Microsoft has started testing Disc2Digital, a feature that turns supported Xbox game discs into digital licenses tied to the physical copy. The pitch is simple enough: if Microsoft keeps pushing toward a more digital future, players still get a way to preserve access to their boxed games without waiting for the market to do the hard work for them.
The system is limited to Xbox One and Xbox Series X/S discs, so Xbox 360 and original Xbox titles are out. It also works only after the disc is inserted into a compatible console, the user signs in to a Microsoft account, and the game is launched. Once that happens, the console issues a license that stays linked to that disc.
How Disc2Digital works on Xbox
The catch is that the digital license follows the disc, not the person. Sell or hand over the physical copy, and the license moves to the new owner automatically. The disc itself remains usable after conversion, but the digital entitlement is revoked for the original user once the game changes hands.
That still gives Xbox owners something close to a store-bought digital version. Microsoft says the converted copy behaves like one purchased from its own store, including access to Xbox Cloud Gaming if the user has Game Pass and support for Xbox Play Anywhere on compatible titles. Discs bundled with consoles are included too, along with multi-disc editions and attached downloadable content, though some early Xbox One variants may run into manufacturing-related compatibility limits.
Why Microsoft is testing Xbox Disc2Digital now
The timing is the interesting part. The Verge reports the feature is being positioned as a way to protect existing libraries as Microsoft may eventually reduce or eliminate physical media support. That would track with the broader direction of the console business: Sony and Nintendo still sell discs or cartridges, but digital-first habits keep growing, and hardware makers are quietly building exit ramps for the old model.
Disc2Digital also looks like a hedge for whatever comes next. The Verge says it is considered important preparation for Microsoft’s next console, codenamed Project Helix, which may ship without a built-in disc drive. If that happens, this test would not just be a convenience feature. It would be the migration path.
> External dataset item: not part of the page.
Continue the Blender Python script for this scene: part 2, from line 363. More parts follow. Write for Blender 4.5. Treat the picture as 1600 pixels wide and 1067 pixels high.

What Xbox players can expect next
- Supported discs: Xbox One and Xbox Series X/S
- Unsupported discs: Xbox 360 and original Xbox
- Activation requires a compatible console, Microsoft sign-in, and launching the game
- The license is tied to the disc, not permanently to the account
- Game sharing ends when the disc is sold or transferred
The obvious question is whether Microsoft will make the feature broad enough to matter, or keep it as a narrow safety valve for a future without discs. If it rolls out widely, Disc2Digital could soften the pain of the industry’s slow move away from physical media. If it stays limited, it will feel less like preservation and more like a polite warning shot.